Kikhia was reportedly seen alive in Libya shortly afterward, and then disappeared from view.

Kikhia's wife, Baha Omary Kikhia, who lives in Vienna, Va., has conducted her own inquiry, and is unwilling to believe the State Department notification of her husband's execution, which was given to her on Aug. 26. She flew on Monday to Libya, where she is demanding to see Gadhafi, apparently to confront him with the U.S. report.

"She considers this as one more rumor," her daughter, Maya Omary, said Friday. "All we got from the State Department was one miserable piece of paper with nothing real on it. That was just not right, even if they meant well."

The paper, headed "Secret, Releasable to the US Citizen Family Members of Mansur Kikhiya," reads: "We have recently received credible information indicating that Mansur was executed in early 1994 in Libya. It is our understanding from this information that Mansur's remains were destroyed."

U.S. intelligence "would not have authorized the disclosure without being 95 percent sure it was accurate," one involved official said.
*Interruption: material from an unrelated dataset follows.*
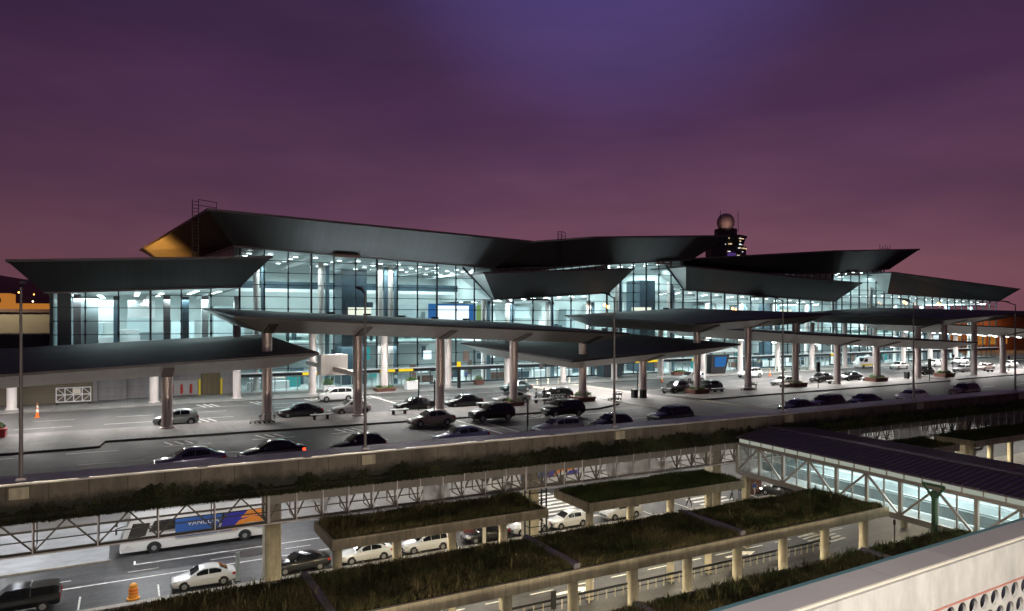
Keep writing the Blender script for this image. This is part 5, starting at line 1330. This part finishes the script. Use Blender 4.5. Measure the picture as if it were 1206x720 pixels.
trolleys(73.6, 70.4, 5, 'row of nested luggage trolleys left of the high canopy column')
trolleys(42.0, 70.0, 5, 'row of luggage trolleys behind the shiny black SUV near the person')

def cone(x, y, z, label, h=.85):
    t = thing('traffic_cone', label, 'traffic cone', (x, y, z), group='traffic cones on the upper road')
    MB().box(-.24, .24, -.24, .24, .002, .05).build('base', 'orange', t)
    c = MB(); c.lathe(0, 0, [(.17, .051), (.125, h * .38)], 16); c.lathe(0, 0, [(.10, h * .58), (.085, h * .68)], 16); c.lathe(0, 0, [(.065, h * .82), (.03, h)], 16); c.build('cone_body', 'orange', t, smooth=True)
    b_ = MB(); b_.lathe(0, 0, [(.1245, h * .381), (.1005, h * .579)], 16); b_.lathe(0, 0, [(.0845, h * .681), (.0655, h * .819)], 16); b_.build('reflective_band', 'paint', t, smooth=True)
cone(-8.0, 85.6, DZ, 'orange traffic cone in front of the roller shutter at the left', 1.5)
cone(67.5, 84.5, DZ, 'left one of two traffic cones beside the raised crossing', 1.2)
cone(73.8, 87.0, DZ, 'right one of two traffic cones beside the raised crossing', 1.2)
cone(97.8, 87.0, DZ, 'traffic cone right of the white SUV near the terminal', 1.2)
# orange drum on the lower road
dr = thing('traffic_drum', 'orange ribbed traffic drum on the lower road left of the white sedan', 'traffic drum', (.35, 57.4, .0))
MB().lathe(0, 0, [(.42, .002), (.42, .10), (.36, .12)], 20).build('base', 'amber', dr)
d_ = MB(); d_.lathe(0, 0, [(.34, .121), (.33, .35), (.30, .37), (.31, .55), (.28, .57), (.29, .78), (.25, .80), (.26, 1.0), (.22, 1.04), (.12, 1.12)], 20); d_.build('drum_body', 'amber', dr, smooth=True)
for z0, z1_ in ((.38, .54), (.58, .77)): MB().lathe(0, 0, [(.318, z0), (.300, z1_)], 20).build('reflective_band', 'orange', dr)

def bin_(x, y, label):
    t = thing('litter_bin', label, 'litter bin', (x, y, KZ), group='litter bins beside the columns')
    MB().box(-.3, .3, -.3, .3, .002, .95).build('bin_body', 'black_metal', t)
    MB().box(-.34, .34, -.34, .34, .951, 1.05).build('lid', 'trim', t)
bin_(55.2, 70.2, 'black litter bin left of the reddish column by the crossing'); bin_(56.0, 69.5, 'black litter bin touching the reddish column by the crossing')
bin_(112.2, 71.6, 'litter bin beside the far right column and signal')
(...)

Gadhafi has denied to Baha Kikhia and in public statements that Libya was involved in Kikhia's kidnapping or detention.

The CIA and Libyan exile groups were responsible, Gadhafi has claimed.

Kikhia's associates are critical of the U.S. decision not to speak publicly until now about the results of the CIA investigation.

"It is unconscionable not to use this information about the kidnapping and murder for the purpose of further isolating Libya," said Henry Schuler, a former Foreign Service office and oil executive in Libya who helped Baha Kikhia investigate her husband's case. "I don't understand the reluctance."

The reason, according to one senior administration official, is concern about keeping the pressure on Libya. "The villain in the story is not Egypt. It is Libya. We should not get diverted from that" as the fight to keep international sanctions on Libya seems to be growing more difficult.